Nous, Québécois issus de la diversité, ne sommes pas différents de l’ensemble des Québécois. Nous payons nos impôts. Nos enfants vont dans les mêmes écoles. Nous avons des proches à l’hôpital. Nous empruntons les routes et les transports en commun pour nous rendre au travail. Nous avons à cœur l’avenir du français en cette terre d’Amérique, que nous savons unique et distincte. Nous vivons, comme tout le monde, les misères associées à la pandémie.

Pourquoi, alors, nous cantonnez-vous trop souvent dans le rôle de pourfendeurs du racisme ? Évidemment, il faut dénoncer haut et fort les injustices. Mais, savez-vous quoi, nous sommes aussi et surtout capables de parler de tout. Des milliers de gens comme moi, issus de la diversité, ont des avis éclairés sur une foule de sujets. Transport, éducation, santé, développement durable, culture, avenir du Québec, agriculture : nommez les sujets, nous pouvons en parler avec justesse et intelligence.

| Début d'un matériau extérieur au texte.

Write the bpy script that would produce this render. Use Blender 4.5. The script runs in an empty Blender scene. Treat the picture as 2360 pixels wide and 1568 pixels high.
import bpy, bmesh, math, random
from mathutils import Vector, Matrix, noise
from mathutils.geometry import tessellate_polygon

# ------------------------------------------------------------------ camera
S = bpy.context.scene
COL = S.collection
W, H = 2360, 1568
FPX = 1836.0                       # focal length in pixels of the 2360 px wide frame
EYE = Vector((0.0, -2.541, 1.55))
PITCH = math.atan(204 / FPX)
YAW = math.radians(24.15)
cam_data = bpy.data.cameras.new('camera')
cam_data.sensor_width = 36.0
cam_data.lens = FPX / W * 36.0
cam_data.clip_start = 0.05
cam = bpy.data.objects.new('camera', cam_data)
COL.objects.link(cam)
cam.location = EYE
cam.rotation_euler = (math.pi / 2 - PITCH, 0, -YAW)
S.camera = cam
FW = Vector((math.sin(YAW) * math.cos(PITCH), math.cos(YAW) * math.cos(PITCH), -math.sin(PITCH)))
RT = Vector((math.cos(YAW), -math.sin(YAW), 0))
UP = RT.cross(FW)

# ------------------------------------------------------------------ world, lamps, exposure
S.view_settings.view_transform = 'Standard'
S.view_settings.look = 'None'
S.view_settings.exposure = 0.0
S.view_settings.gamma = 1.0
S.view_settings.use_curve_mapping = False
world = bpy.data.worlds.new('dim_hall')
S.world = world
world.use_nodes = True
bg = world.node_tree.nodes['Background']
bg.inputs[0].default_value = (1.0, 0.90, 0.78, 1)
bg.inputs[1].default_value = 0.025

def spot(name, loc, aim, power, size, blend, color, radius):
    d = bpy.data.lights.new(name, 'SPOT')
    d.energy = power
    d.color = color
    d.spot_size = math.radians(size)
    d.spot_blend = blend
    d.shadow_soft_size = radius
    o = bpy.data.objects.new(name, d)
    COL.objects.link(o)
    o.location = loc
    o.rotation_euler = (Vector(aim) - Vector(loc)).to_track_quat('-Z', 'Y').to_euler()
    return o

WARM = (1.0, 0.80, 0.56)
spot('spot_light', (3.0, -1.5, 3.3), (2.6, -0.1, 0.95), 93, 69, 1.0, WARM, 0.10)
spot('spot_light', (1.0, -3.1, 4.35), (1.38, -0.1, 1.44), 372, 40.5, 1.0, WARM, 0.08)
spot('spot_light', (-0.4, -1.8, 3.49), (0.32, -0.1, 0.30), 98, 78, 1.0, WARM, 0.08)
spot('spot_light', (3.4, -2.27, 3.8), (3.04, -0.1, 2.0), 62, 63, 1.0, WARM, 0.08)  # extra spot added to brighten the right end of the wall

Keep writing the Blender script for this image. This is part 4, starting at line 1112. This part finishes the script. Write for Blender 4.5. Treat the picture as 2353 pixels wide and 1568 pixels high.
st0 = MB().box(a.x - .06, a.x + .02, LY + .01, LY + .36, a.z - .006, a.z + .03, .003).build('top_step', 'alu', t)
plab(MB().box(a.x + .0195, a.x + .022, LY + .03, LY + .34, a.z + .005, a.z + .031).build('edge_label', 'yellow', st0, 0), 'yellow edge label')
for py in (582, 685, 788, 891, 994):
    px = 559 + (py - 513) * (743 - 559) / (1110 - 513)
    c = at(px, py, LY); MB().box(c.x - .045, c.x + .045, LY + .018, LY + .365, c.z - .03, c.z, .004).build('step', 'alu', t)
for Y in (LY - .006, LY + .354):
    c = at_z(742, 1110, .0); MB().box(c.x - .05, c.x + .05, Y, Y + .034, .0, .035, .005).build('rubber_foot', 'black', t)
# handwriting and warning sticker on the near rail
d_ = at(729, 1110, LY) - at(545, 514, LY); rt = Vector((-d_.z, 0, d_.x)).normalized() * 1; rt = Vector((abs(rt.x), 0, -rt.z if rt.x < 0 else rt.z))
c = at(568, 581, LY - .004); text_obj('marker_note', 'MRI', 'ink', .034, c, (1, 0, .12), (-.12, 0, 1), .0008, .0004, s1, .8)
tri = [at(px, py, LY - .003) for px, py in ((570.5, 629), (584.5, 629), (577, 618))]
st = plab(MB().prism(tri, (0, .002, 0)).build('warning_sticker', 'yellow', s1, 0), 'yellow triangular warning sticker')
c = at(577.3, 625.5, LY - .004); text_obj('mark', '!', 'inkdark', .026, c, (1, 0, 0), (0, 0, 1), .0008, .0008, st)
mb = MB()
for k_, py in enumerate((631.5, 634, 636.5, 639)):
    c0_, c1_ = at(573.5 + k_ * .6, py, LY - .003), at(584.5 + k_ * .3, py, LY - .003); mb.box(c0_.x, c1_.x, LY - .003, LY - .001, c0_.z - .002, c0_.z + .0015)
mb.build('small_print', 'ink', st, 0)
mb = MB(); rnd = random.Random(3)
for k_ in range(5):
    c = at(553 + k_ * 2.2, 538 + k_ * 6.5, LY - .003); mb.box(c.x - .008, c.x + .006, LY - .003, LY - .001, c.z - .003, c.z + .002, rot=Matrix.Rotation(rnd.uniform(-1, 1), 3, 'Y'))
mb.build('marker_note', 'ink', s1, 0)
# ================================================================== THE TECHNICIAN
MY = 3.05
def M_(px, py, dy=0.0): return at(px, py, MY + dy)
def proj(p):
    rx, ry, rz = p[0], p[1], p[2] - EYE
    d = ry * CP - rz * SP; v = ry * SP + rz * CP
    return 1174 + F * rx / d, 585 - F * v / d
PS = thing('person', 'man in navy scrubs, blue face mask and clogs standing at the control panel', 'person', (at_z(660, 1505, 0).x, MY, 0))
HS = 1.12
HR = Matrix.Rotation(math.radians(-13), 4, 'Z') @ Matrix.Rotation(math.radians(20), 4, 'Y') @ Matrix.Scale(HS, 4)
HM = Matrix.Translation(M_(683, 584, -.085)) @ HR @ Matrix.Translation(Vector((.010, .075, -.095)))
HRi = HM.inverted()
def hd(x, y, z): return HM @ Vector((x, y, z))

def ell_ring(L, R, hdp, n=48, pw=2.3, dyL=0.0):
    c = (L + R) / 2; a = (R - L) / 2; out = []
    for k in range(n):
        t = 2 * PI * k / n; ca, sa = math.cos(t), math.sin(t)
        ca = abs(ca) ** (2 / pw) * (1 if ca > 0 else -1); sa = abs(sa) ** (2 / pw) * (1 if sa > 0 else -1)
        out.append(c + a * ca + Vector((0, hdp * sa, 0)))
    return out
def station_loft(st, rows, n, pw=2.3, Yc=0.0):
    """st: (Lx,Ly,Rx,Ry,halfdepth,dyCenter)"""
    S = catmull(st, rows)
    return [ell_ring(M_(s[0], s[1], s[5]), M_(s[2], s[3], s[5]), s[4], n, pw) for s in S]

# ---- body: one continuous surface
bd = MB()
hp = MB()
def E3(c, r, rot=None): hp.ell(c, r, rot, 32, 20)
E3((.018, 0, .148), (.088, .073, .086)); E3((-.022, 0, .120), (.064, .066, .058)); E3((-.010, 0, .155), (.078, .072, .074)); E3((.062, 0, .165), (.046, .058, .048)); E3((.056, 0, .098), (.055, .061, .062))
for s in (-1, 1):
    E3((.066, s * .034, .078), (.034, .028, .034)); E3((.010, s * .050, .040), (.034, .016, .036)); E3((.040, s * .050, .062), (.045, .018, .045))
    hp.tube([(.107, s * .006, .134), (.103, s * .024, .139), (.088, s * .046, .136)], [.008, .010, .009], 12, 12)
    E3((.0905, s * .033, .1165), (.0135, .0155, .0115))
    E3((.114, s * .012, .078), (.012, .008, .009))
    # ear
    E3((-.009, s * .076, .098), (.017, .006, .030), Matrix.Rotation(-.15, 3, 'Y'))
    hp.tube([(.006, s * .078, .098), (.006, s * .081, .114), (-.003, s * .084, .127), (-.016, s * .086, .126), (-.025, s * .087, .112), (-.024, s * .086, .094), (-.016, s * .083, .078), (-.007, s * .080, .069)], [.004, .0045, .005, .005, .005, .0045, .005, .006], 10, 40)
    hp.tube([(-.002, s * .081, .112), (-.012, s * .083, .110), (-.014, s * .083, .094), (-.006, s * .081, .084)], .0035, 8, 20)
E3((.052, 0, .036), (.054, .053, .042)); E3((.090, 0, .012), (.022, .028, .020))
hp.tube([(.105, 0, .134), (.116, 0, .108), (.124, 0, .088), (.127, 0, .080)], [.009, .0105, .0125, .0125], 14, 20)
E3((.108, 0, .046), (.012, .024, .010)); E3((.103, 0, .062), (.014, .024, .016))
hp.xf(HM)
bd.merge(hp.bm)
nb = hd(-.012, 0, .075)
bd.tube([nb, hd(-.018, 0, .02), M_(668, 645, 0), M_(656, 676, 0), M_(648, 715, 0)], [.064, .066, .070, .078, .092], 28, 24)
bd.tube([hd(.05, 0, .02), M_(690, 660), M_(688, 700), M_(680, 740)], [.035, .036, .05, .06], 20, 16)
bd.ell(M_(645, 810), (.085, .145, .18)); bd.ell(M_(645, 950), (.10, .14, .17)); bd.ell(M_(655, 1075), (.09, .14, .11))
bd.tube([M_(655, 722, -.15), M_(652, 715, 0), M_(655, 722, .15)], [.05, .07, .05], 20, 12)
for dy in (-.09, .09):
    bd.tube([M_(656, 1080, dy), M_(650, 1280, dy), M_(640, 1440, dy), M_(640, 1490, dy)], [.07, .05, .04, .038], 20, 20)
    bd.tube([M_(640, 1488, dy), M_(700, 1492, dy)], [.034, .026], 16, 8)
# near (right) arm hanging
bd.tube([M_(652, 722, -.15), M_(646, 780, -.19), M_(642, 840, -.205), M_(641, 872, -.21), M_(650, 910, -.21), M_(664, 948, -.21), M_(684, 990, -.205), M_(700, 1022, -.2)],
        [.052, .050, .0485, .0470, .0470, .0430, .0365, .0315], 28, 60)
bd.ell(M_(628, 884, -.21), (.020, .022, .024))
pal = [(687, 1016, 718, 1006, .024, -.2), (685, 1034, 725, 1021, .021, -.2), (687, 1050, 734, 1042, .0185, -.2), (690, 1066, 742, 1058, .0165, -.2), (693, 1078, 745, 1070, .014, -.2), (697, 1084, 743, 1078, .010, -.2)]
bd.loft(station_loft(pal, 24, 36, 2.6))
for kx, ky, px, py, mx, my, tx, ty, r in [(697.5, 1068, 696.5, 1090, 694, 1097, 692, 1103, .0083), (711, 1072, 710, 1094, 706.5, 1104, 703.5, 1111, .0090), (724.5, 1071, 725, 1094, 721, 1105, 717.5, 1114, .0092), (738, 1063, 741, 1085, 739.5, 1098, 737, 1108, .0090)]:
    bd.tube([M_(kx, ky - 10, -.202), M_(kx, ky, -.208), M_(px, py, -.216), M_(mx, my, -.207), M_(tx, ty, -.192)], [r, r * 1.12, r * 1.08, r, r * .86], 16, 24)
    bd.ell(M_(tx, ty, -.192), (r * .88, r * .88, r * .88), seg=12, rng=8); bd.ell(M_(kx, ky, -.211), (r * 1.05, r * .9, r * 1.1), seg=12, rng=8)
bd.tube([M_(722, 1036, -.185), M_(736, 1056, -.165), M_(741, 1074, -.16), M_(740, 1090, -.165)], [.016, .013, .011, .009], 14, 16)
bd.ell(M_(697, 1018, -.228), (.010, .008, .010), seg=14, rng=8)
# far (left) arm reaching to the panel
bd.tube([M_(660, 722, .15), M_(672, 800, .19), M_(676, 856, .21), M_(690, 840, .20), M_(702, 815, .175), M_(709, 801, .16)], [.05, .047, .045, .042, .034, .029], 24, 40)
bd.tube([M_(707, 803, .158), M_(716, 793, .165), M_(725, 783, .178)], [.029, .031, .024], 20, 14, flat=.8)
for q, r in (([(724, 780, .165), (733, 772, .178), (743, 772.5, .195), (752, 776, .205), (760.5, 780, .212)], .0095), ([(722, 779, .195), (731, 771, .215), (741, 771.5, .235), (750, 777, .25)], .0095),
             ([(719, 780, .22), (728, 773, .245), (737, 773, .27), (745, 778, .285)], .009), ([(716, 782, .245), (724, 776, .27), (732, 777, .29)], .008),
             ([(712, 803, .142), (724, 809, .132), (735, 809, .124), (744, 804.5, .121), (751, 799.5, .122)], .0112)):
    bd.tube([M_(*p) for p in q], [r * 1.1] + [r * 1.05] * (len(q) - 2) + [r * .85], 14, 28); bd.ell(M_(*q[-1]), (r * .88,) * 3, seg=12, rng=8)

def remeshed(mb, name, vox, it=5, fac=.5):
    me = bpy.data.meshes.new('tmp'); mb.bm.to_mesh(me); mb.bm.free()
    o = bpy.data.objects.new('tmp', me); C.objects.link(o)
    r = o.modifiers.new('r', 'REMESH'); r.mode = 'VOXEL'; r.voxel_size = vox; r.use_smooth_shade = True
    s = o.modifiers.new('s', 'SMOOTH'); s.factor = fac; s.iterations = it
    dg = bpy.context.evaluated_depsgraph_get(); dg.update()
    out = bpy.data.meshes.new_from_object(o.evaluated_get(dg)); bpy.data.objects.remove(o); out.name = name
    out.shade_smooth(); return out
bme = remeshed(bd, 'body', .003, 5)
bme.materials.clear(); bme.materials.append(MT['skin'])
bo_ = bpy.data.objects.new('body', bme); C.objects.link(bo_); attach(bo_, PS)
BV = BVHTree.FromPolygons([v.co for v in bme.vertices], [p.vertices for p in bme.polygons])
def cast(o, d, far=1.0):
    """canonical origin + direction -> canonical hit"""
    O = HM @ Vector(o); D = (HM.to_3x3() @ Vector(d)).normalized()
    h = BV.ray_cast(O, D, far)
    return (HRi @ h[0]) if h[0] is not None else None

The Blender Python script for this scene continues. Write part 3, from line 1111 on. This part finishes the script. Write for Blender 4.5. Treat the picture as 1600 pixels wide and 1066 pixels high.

Après tout, nous sommes une catégorie de la population très diplômée, parfois même surqualifiée pour les métiers que nous exerçons. Ce n’est pas mon cas, étant à la tête d’un cabinet d’avocats, mais je connais beaucoup d’immigrants qui exercent des métiers en deçà de leurs compétences.

Des réflexes à changer

Trop souvent, dans les médias, le réflexe est le suivant : un cas de profilage racial se pointe ? Un cas de discrimination ? Une injustice à caractère racial ? Vite ! On appelle le porte-parole attitré d’origine X ou Y. C’est un peu comme si on demandait systématiquement aux Québécois de souche de ne commenter que les questions entourant la langue, par exemple. Beaucoup se plaindraient, à juste titre, de ce casting étouffant.

Les Québécois issus de la diversité sont comme ces acteurs condamnés à jouer toujours le même rôle, encore et encore.

Nous sommes en quelque sorte les William Shatner (l’acteur qui incarnait le capitaine Kirk, dans Star Trek) de la sphère médiatique et politique. À l’instar des grands bonzes de Hollywood qui ne voyaient le comédien que dans le rôle qui l’avait rendu célèbre, les décideurs médiatiques ne nous voient que dans le rôle de victimes et de dénonciateurs d’injustices raciales. Encore une fois, il faut dénoncer, mais peut-on sortir de ce bout de pelouse et aller jouer, comme tous les Québécois, sur le terrain de jeu des grands ?

Il y a, certes, des commentateurs issus de la diversité invités de façon occasionnelle sur des panels. Mais, avouons-le, ils sont rares et sont bien souvent à l’écran parce qu’ils ont occupé une fonction politique auparavant. Où sont les équivalents, issus de la diversité, des Bock-Côté, Josée Legault ou Paul Journet ? Pas sur nos ondes, en tout cas.

Un espace à prendre

Je suis convaincu de ne pas être le seul à me sentir à l’étroit dans ce corridor prédéfini. Je suis également convaincu que l’ensemble des Québécois a soif d’entendre de nouvelles voix qui portent le verbe bien haut. Chers diffuseurs, soyez audacieux. Vous avez l’obligation morale de diversifier vos panels. Par diversité, je n’entends pas par là qu’il ne faille inviter que des personnes immigrantes. Ce ne serait pas plus représentatif que de n’avoir que des personnalités de souche à l’antenne ou à l’écran. Mais pouvez-vous, au moins, essayer d’être davantage représentatifs ?

Je demande également aux personnes comme moi, qui sentent l’appel du service public, de se manifester.

Le goût de servir mes concitoyens m’est venu il y a quelques années, après avoir lu le livre de Lucien Bouchard Lettres à un jeune politicien, paru en 2012. Cette lecture a été un puissant moteur pour moi. Ces mots m’ont particulièrement inspiré : « Si je t’écris, c’est parce que je me désole de la désaffection générale envers la démarche politique et du jugement sévère que ta génération, en particulier, me semble porter sur les élus. Je veux te convaincre de l’importance et de la noblesse de l’engagement politique. »

À tous ceux qui en ont la capacité et le talent, je dis : « impliquez-vous ». Frappez aux portes des médias. Investissez les partis politiques qui vous ressemblent le plus. Exprimez-vous. Le Québec a besoin de vous.